==== EXTRACTED ENTRIES

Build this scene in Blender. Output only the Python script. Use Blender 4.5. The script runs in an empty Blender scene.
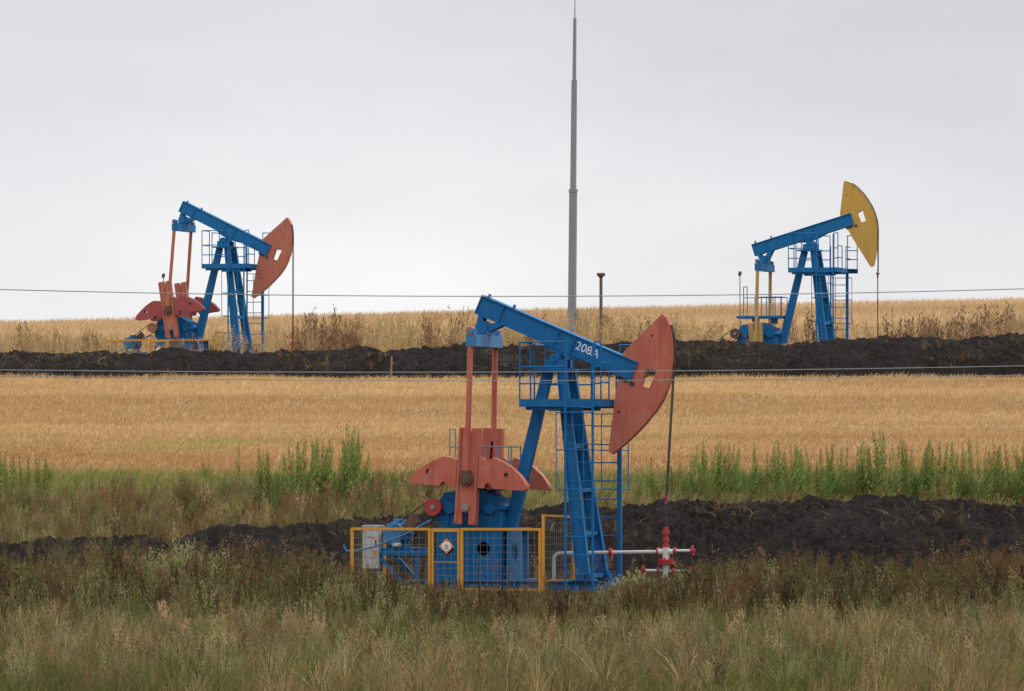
import bpy, math, random
import numpy as np
from mathutils import Vector, Matrix
from mathutils.geometry import tessellate_polygon

random.seed(7)
rng = np.random.default_rng(11)
sc = bpy.context.scene
C = sc.collection

# ------------------------------------------------------------------ camera
F = 6600.0
CAM_Z = 2.22
EYE = 470.0
PITCH = math.atan((EYE - 345.5) / F)
cam_data = bpy.data.cameras.new('camera')
cam_data.sensor_width = 36.0
cam_data.lens = F / 1024 * 36
cam_data.clip_start = 1.0
cam_data.clip_end = 5000
cam = bpy.data.objects.new('camera', cam_data)
C.objects.link(cam)
cam.location = (0, 0, CAM_Z)
cam.rotation_euler = (math.radians(90) + PITCH, 0, 0)
sc.camera = cam


def at(px, py, d):
    """world point at depth d that the photograph shows at pixel px, py"""
    return Vector(((px - 512) / F * d, d, CAM_Z + (EYE - py) / F * d))


# ------------------------------------------------------------------ noise
def _hash(ix, iy, seed):
    n = (ix * 374761393 + iy * 668265263 + seed * 1442695041) & 0x7fffffff
    n = ((n ^ (n >> 13)) * 1274126177) & 0x7fffffff
    return ((n ^ (n >> 16)) & 0xffff) / 65535.0


def vnoise(x, y, seed=0):
    x = np.asarray(x, float); y = np.asarray(y, float)
    ix = np.floor(x).astype(np.int64); iy = np.floor(y).astype(np.int64)
    fx = x - ix; fy = y - iy
    fx = fx * fx * (3 - 2 * fx); fy = fy * fy * (3 - 2 * fy)
    a = _hash(ix, iy, seed); b = _hash(ix + 1, iy, seed)
    c = _hash(ix, iy + 1, seed); d = _hash(ix + 1, iy + 1, seed)
    return a + (b - a) * fx + (c - a) * fy + (a - b - c + d) * fx * fy


def fbm(x, y, octaves=4, seed=0, gain=.5):
    s = 0; a = 1; t = 0
    for k in range(octaves):
        s = s + a * vnoise(x * 2 ** k, y * 2 ** k, seed + k * 17)
        t += a; a *= gain
    return s / t


def sstep(a, b, x):
    t = np.clip((x - a) / (b - a), 0, 1)
    return t * t * (3 - 2 * t)


# ------------------------------------------------------------------ terrain
TD = np.array([-60, 0, 40, 75, 100, 112, 118, 126, 129, 132, 138, 145, 150, 192, 196, 203, 215, 250, 290, 330, 360, 420, 600, 1000.])
TZ = np.array([.9, .5, .1, -.28, -.22, -.05, 0, .05, .45, 1.05, 1.5, 2.0, 2.32, 4.95, 5.08, 5.15, 5.4, 6.8, 8.55, 9.97, 10.5, 10.3, 6, -6.])
PADS = []     # (x, d, z, radius)


def terrain(x, d, pads=True):
    x = np.asarray(x, float); d = np.asarray(d, float)
    z = (np.interp(d - 1.2, TD, TZ) + np.interp(d, TD, TZ) + np.interp(d + 1.2, TD, TZ)) / 3
    xe = 60 * np.tanh(x / 60)
    z = z + .0240 * xe * sstep(190, 330, d)
    z = z - .5 * sstep(-2, -7, x) * np.exp(-((d - 133) / 6.) ** 2)
    z = z + (fbm(x * .25, d * .25, 3, 5) - .5) * .14
    if pads:
        for (px, pd, pz, r) in PADS:
            w = 1 - sstep(r * .55, r, np.hypot((x - px), (d - pd) * 1.6))
            z = z * (1 - w) + pz * w
    return z


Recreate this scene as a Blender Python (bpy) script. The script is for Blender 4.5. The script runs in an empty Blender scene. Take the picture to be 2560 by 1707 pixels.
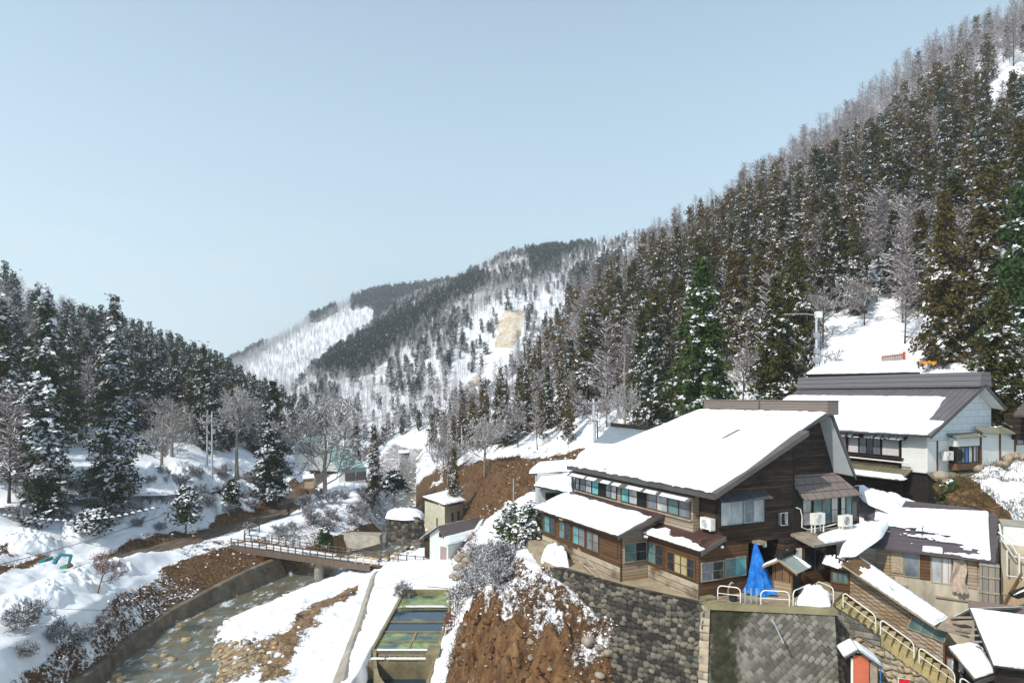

========

STATED TASK -
Write out each line of the listing above, exactly, from its first line to the line holding "return ((n ^", inclusive. Skip the pictures.

SOLUTION -
Build this scene in Blender. Output only the Python script. Use Blender 4.5. The script runs in an empty Blender scene.
import bpy, math, random
import numpy as np
from mathutils import Vector, Matrix
from mathutils.geometry import tessellate_polygon

random.seed(7)
rng = np.random.default_rng(11)
sc = bpy.context.scene
C = sc.collection

# ------------------------------------------------------------------ camera
F = 6600.0
CAM_Z = 2.22
EYE = 470.0
PITCH = math.atan((EYE - 345.5) / F)
cam_data = bpy.data.cameras.new('camera')
cam_data.sensor_width = 36.0
cam_data.lens = F / 1024 * 36
cam_data.clip_start = 1.0
cam_data.clip_end = 5000
cam = bpy.data.objects.new('camera', cam_data)
C.objects.link(cam)
cam.location = (0, 0, CAM_Z)
cam.rotation_euler = (math.radians(90) + PITCH, 0, 0)
sc.camera = cam


def at(px, py, d):
    """world point at depth d that the photograph shows at pixel px, py"""
    return Vector(((px - 512) / F * d, d, CAM_Z + (EYE - py) / F * d))


# ------------------------------------------------------------------ noise
def _hash(ix, iy, seed):
    n = (ix * 374761393 + iy * 668265263 + seed * 1442695041) & 0x7fffffff
    n = ((n ^ (n >> 13)) * 1274126177) & 0x7fffffff
    return ((n ^ (n >> 16)) & 0xffff) / 65535.0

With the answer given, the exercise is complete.